The input

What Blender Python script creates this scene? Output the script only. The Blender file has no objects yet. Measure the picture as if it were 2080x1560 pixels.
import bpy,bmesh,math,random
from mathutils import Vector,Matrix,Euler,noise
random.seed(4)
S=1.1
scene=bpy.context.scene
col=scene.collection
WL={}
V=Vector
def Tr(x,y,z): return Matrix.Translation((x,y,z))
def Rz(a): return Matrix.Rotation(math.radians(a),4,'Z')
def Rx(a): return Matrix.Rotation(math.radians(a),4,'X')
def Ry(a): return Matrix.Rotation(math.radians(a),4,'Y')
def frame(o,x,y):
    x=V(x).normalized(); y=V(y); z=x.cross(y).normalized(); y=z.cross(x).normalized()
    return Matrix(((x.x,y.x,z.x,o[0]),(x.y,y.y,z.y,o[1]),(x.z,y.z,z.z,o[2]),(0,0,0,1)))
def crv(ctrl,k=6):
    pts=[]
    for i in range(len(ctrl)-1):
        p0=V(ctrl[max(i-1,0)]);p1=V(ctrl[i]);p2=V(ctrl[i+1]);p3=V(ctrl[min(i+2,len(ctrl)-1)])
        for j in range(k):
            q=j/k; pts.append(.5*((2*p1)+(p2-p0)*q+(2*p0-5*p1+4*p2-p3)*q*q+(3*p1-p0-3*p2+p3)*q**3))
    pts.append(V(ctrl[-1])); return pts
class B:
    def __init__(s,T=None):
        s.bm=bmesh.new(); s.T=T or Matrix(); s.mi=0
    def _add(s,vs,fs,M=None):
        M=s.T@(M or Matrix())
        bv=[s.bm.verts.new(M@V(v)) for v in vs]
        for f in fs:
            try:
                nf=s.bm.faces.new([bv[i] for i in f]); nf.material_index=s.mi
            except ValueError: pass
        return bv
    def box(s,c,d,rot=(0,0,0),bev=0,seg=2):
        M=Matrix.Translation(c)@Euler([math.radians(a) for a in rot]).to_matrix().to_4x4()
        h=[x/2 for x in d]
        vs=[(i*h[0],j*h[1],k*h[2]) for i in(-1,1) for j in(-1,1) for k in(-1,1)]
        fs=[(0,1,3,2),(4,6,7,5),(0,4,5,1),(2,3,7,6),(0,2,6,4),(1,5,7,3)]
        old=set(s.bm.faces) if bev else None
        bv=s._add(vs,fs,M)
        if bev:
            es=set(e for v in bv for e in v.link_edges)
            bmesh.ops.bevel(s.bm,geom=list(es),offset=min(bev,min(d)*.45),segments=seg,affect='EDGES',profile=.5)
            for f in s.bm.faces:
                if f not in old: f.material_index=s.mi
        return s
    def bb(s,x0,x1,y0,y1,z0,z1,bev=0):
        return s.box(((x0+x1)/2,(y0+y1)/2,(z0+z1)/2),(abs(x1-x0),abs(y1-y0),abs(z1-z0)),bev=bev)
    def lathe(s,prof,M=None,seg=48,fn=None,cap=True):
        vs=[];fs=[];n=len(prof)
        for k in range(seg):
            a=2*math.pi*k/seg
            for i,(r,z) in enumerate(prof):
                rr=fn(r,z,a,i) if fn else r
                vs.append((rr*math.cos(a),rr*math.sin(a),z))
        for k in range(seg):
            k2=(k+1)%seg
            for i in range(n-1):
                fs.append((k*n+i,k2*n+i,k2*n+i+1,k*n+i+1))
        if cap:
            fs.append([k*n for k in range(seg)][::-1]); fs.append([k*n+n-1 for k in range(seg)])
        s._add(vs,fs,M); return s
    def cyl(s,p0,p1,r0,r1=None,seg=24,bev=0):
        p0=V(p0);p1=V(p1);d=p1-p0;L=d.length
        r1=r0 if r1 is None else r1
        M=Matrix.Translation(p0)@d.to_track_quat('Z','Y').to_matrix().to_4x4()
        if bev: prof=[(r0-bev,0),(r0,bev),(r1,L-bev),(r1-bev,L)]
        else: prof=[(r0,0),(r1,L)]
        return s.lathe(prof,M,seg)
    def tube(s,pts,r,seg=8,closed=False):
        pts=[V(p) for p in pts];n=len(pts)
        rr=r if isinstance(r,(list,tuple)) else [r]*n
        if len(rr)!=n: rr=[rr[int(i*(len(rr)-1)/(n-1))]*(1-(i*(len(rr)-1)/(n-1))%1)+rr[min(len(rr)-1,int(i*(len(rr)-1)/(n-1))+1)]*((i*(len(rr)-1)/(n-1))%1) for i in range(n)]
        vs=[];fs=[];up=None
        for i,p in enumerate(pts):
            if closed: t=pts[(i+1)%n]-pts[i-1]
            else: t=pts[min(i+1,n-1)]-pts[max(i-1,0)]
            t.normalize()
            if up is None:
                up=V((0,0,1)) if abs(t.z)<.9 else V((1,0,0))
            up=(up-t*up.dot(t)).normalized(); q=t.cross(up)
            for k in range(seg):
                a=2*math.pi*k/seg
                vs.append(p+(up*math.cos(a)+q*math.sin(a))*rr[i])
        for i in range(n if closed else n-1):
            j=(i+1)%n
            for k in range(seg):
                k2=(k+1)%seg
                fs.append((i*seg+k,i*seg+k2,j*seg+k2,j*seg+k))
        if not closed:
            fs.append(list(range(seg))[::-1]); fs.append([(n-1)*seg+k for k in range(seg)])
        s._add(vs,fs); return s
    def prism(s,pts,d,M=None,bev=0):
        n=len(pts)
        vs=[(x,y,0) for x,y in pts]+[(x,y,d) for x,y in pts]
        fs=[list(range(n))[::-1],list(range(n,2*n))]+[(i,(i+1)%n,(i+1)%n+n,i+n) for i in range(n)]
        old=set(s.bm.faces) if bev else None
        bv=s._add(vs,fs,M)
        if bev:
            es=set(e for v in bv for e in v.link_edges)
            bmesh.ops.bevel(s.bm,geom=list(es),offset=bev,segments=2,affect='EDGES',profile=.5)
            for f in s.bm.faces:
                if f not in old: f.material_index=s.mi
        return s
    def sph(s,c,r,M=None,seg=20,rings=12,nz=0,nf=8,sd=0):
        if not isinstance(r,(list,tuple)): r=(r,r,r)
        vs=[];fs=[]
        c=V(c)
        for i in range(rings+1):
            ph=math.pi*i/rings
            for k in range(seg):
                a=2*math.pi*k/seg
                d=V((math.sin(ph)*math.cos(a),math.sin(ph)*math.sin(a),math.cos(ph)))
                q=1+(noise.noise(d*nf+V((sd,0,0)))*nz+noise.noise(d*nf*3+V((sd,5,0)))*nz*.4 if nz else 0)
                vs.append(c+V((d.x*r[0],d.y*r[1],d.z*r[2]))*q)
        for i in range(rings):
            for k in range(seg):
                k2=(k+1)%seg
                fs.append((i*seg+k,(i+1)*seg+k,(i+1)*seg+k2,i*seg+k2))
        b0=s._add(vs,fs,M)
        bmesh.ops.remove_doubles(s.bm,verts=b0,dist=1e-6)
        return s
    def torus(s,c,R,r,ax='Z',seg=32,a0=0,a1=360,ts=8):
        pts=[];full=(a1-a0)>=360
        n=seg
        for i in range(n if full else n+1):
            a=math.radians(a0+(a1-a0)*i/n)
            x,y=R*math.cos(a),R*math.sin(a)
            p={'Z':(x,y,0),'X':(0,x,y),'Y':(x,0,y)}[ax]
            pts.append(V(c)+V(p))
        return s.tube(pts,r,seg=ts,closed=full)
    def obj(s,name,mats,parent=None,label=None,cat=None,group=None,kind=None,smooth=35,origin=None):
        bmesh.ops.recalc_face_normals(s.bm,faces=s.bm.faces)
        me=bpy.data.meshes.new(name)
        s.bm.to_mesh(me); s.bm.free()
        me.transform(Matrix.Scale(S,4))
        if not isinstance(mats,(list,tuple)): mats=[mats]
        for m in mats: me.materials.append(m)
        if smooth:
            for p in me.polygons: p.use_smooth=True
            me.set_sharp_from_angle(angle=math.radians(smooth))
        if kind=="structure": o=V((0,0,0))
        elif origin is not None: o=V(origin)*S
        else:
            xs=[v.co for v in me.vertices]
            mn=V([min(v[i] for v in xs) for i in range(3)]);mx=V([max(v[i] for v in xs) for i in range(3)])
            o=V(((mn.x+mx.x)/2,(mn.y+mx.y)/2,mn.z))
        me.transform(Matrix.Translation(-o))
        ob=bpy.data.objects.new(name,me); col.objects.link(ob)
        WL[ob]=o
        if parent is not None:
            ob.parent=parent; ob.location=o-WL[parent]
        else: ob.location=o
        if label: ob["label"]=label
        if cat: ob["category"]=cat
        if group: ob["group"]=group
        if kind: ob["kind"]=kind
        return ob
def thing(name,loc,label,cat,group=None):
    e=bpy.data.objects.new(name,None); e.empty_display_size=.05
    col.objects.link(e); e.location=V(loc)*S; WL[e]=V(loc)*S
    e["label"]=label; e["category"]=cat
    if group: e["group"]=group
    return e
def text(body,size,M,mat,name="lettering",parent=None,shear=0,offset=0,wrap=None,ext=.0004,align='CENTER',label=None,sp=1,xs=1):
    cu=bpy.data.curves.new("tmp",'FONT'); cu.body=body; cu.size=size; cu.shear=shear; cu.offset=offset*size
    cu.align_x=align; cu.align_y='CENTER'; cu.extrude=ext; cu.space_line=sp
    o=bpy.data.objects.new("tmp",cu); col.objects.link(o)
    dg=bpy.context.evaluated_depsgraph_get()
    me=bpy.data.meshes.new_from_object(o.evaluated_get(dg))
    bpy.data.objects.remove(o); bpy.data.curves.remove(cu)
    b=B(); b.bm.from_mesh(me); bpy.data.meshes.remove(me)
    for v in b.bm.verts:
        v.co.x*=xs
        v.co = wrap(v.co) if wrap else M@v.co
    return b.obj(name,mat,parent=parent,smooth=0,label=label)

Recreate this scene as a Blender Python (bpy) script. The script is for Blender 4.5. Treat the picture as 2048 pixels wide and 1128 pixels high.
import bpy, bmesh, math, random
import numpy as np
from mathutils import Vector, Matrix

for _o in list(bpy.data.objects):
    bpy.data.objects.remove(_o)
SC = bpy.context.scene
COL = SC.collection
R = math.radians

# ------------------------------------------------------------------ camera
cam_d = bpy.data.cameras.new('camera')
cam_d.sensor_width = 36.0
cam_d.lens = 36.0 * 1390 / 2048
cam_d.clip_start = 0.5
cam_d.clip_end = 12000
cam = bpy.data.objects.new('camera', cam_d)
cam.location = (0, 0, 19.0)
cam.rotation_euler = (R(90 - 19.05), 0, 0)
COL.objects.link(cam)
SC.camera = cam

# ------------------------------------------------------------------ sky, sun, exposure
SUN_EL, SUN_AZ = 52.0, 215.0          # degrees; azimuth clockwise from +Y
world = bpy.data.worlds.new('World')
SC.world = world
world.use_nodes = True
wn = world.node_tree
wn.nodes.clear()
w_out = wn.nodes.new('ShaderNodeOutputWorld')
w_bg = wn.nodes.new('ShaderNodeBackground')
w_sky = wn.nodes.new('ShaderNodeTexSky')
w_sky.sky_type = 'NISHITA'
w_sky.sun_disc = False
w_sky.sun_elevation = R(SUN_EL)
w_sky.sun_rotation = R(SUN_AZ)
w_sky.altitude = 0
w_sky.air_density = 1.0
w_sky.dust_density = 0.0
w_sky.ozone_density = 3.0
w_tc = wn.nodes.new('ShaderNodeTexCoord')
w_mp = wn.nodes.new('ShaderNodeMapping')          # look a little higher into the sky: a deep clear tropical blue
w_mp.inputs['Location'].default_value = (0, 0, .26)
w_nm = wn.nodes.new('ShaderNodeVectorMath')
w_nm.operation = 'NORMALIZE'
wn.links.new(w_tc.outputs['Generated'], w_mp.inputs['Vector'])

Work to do
Of the lines in the records, how many contain the word "script"? Answer with the number and nothing else.

Output for this task
2